If he preached the good news of love, of the trustiness of God – who is like the Father of the Kingdom of God, present here and now – he did so from within Judaism, not against it. But Christians, to accommodate such a true view of Jesus, must first confront their own tradition – which became deeply immersed in the catastrophe of Christian anti-Semitism.
Carroll’s views were deeply affected by the tragedy of young Lutheran theologian Dietrich Bonhoeffer, a pacifist who failed in his attempt to bomb Hitler and was executed by the Nazis. In a letter written in prison, Bonhoeffer asked: “What keeps gnawing at me is the question… who is Christ actually, to us today?” Carroll found the same thing “gnawing at me.”
On November 10, 1938, Kristallnacht, Bonhoeffer noted: “They set thy sanctuary on fire… An expulsion of Jews from the West,” which he wrote must necessarily bring the expulsion of Christ – for Jesus Christ was a Jew.
Bonhoeffer’s personal reckoning sparked Carroll’s reading of the New Testament texts through the lens of centuries of total war and corrupted power, trying to see how violence, contempt for women and above all, hatred of the Jews distorted the faith of the church he still loves.
The fall of the Second Temple and the destruction of Jerusalem moved the center of Jewish thought and faith to Yavne, as the Christians fled to Pella in Transjordan. Since then Jews have found salvation in Halacha, while Christian gospels grew in the diverse communities of Rome, Corinth, Alexandria, Caesarea and Antioch, filling the Gospels with a mix of memory, imagination and Greek philosophy – and rendering the Gospel of John still more anti-Jewish. As a result, in 167 CE, bishop Melito of Sardis charged the Jews with murdering God.
Carroll says the retrieval of a sustainable faith for our time and place – the aim of his book – must recognize what had shaped the faith of the early Christians under the Roman fist.
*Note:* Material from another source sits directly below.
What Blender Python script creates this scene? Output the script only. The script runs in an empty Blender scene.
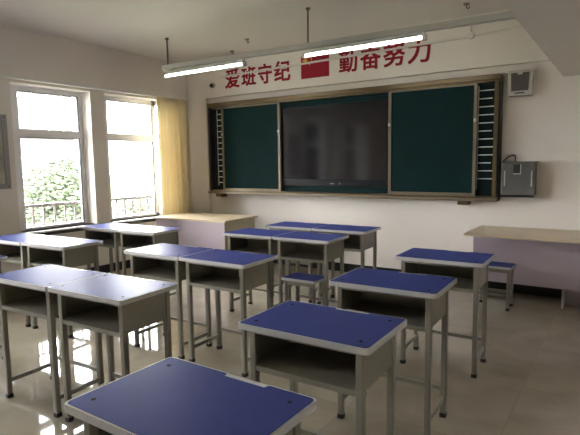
import bpy, bmesh, math, random
from mathutils import Vector, Matrix
C = bpy.context.scene.collection
random.seed(7)
R = math.radians

# ------------------------------------------------------------------ materials
def mat(name, col, rough=0.6, metal=0.0, spec=0.5, noise=0.0, nscale=8.0, bump=0.0, bscale=60.0, coat=0.0):
    m = bpy.data.materials.new(name); m.use_nodes = True
    nt = m.node_tree; b = nt.nodes['Principled BSDF']
    b.inputs['Base Color'].default_value = (*col, 1)
    b.inputs['Roughness'].default_value = rough
    b.inputs['Metallic'].default_value = metal
    b.inputs['Specular IOR Level'].default_value = spec
    b.inputs['Coat Weight'].default_value = coat
    b.inputs['Coat Roughness'].default_value = 0.15
    tc = nt.nodes.new('ShaderNodeTexCoord')
    if noise > 0:
        n = nt.nodes.new('ShaderNodeTexNoise'); n.inputs['Scale'].default_value = nscale
        n.inputs['Detail'].default_value = 5
        nt.links.new(tc.outputs['Object'], n.inputs['Vector'])
        r = nt.nodes.new('ShaderNodeMapRange')
        r.inputs['From Min'].default_value = 0.3; r.inputs['From Max'].default_value = 0.7
        r.inputs['To Min'].default_value = 1 - noise; r.inputs['To Max'].default_value = 1 + noise
        nt.links.new(n.outputs['Fac'], r.inputs['Value'])
        mx = nt.nodes.new('ShaderNodeVectorMath'); mx.operation = 'SCALE'
        mx.inputs[0].default_value = col
        nt.links.new(r.outputs['Result'], mx.inputs['Scale'])
        nt.links.new(mx.outputs['Vector'], b.inputs['Base Color'])
    if bump > 0:
        n2 = nt.nodes.new('ShaderNodeTexNoise'); n2.inputs['Scale'].default_value = bscale
        nt.links.new(tc.outputs['Object'], n2.inputs['Vector'])
        bp = nt.nodes.new('ShaderNodeBump'); bp.inputs['Strength'].default_value = bump
        bp.inputs['Distance'].default_value = 0.002
        nt.links.new(n2.outputs['Fac'], bp.inputs['Height'])
        nt.links.new(bp.outputs['Normal'], b.inputs['Normal'])
    return m

def emit(name, col, s):
    m = bpy.data.materials.new(name); m.use_nodes = True
    b = m.node_tree.nodes['Principled BSDF']
    b.inputs['Base Color'].default_value = (*col, 1)
    b.inputs['Emission Color'].default_value = (*col, 1)
    b.inputs['Emission Strength'].default_value = s
    return m

def floor_mat():
    m = bpy.data.materials.new('polished_tiles'); m.use_nodes = True
    nt = m.node_tree; N = nt.nodes; L = nt.links; b = N['Principled BSDF']
    tc = N.new('ShaderNodeTexCoord'); sp = N.new('ShaderNodeSeparateXYZ'); L.new(tc.outputs['Object'], sp.inputs[0])
    def cell(axis, off):
        a = N.new('ShaderNodeMath'); a.operation = 'SUBTRACT'; a.inputs[1].default_value = off
        L.new(sp.outputs[axis], a.inputs[0])
        d = N.new('ShaderNodeMath'); d.operation = 'DIVIDE'; d.inputs[1].default_value = 0.8; L.new(a.outputs[0], d.inputs[0])
        fr = N.new('ShaderNodeMath'); fr.operation = 'FRACT'; L.new(d.outputs[0], fr.inputs[0])
        s = N.new('ShaderNodeMath'); s.operation = 'SUBTRACT'; s.inputs[1].default_value = 0.5; L.new(fr.outputs[0], s.inputs[0])
        ab = N.new('ShaderNodeMath'); ab.operation = 'ABSOLUTE'; L.new(s.outputs[0], ab.inputs[0])
        g = N.new('ShaderNodeMath'); g.operation = 'GREATER_THAN'; g.inputs[1].default_value = 0.4972; L.new(ab.outputs[0], g.inputs[0])
        fl = N.new('ShaderNodeMath'); fl.operation = 'FLOOR'; L.new(d.outputs[0], fl.inputs[0])
        return g, fl
    gx, fx = cell(0, 5.15); gy, fy = cell(1, -1.58)
    mxx = N.new('ShaderNodeMath'); mxx.operation = 'MAXIMUM'; L.new(gx.outputs[0], mxx.inputs[0]); L.new(gy.outputs[0], mxx.inputs[1])
    cb = N.new('ShaderNodeCombineXYZ'); L.new(fx.outputs[0], cb.inputs[0]); L.new(fy.outputs[0], cb.inputs[1])
    wn = N.new('ShaderNodeTexWhiteNoise'); L.new(cb.outputs[0], wn.inputs['Vector'])
    no = N.new('ShaderNodeTexNoise'); no.inputs['Scale'].default_value = 2.6; no.inputs['Detail'].default_value = 6
    no.inputs['Distortion'].default_value = 0.8
    ad = N.new('ShaderNodeVectorMath'); ad.operation = 'MULTIPLY_ADD'; ad.inputs[1].default_value = (7, 7, 7)
    L.new(cb.outputs[0], ad.inputs[0]); L.new(tc.outputs['Object'], ad.inputs[2]); L.new(ad.outputs[0], no.inputs['Vector'])
    cr = N.new('ShaderNodeValToRGB'); L.new(no.outputs['Fac'], cr.inputs[0])
    cr.color_ramp.elements[0].position = 0.3; cr.color_ramp.elements[0].color = (0.265, 0.23, 0.172, 1)
    cr.color_ramp.elements[1].position = 0.7; cr.color_ramp.elements[1].color = (0.34, 0.30, 0.232, 1)
    br = N.new('ShaderNodeMapRange'); br.inputs['To Min'].default_value = 0.94; br.inputs['To Max'].default_value = 1.06
    L.new(wn.outputs['Value'], br.inputs['Value'])
    sc = N.new('ShaderNodeVectorMath'); sc.operation = 'SCALE'; L.new(cr.outputs[0], sc.inputs[0]); L.new(br.outputs[0], sc.inputs['Scale'])
    mix = N.new('ShaderNodeMix'); mix.data_type = 'RGBA'
    L.new(mxx.outputs[0], mix.inputs['Factor']); L.new(sc.outputs[0], mix.inputs['A'])
    mix.inputs['B'].default_value = (0.13, 0.11, 0.085, 1)
    L.new(mix.outputs['Result'], b.inputs['Base Color'])
    ro = N.new('ShaderNodeMapRange'); ro.inputs['To Min'].default_value = 0.04; ro.inputs['To Max'].default_value = 0.5
    L.new(mxx.outputs[0], ro.inputs['Value']); L.new(ro.outputs[0], b.inputs['Roughness'])
    b.inputs['IOR'].default_value = 1.55
    return m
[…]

The Jesus of the Gospels, which started as memory and interpretation and became proclamation, catechesis and instruction, intensified the conflict with the Jews – and ultimately led to the creation of an Aryan Christ.
Unlike Jews, for whom the destruction of the Temple meant grief and punishment for their sins, the Christians saw the Jewish catastrophe as Jesus’s victory.
Once the Gospels started to be read, Jesus was viewed as seeing into the future, predicting the Temple’s destruction – a proof of his divinity. For the centuries the Byzantine Christians controlled Jerusalem, until the Muslim conquest of 638, the Temple Mount served as a city’s garbage dump: a symbol of the hated Jews’ failure.
The morals and meaning of the Jesus movement in relation to the Jews had been heavily corrupted by the fall of the Temple, and the Jewish defeat by Romans.
The same happened to the fate of women, whom Jesus regarded as equals, but were ultimately ordered “to learn in silence with all their submissiveness.”
The author must have found his Jesus, since he writes: “If Christ is undiscovered now, a figure lost to many, that is in part because of the scandals done in his name, by those who call out his name most loudly. In part, he remains undiscovered because of the abstractions and secrets of scholars who do not trust ordinary people with the very ordinariness of Jesus – as if the mass of believers can embrace only superstition and image.
“And, in part, he remains undiscovered because so much about our age has shaken us to the core, leaving us stripped of the intellectual horizon within which faith, for most of these thousands of years since Abraham, has had its resonance.”
As a Jewish reader, I welcome Carroll’s challenging interpretation of history, which had caused so much Jewish suffering.
He writes very well, from the heart, and has conducted tremendous research.
The book is certainly a valid step for better Jewish-Christian understanding.
It is also a fascinating drama – a spirited challenge to the long-established hatreds and prejudices, in the search for a better world.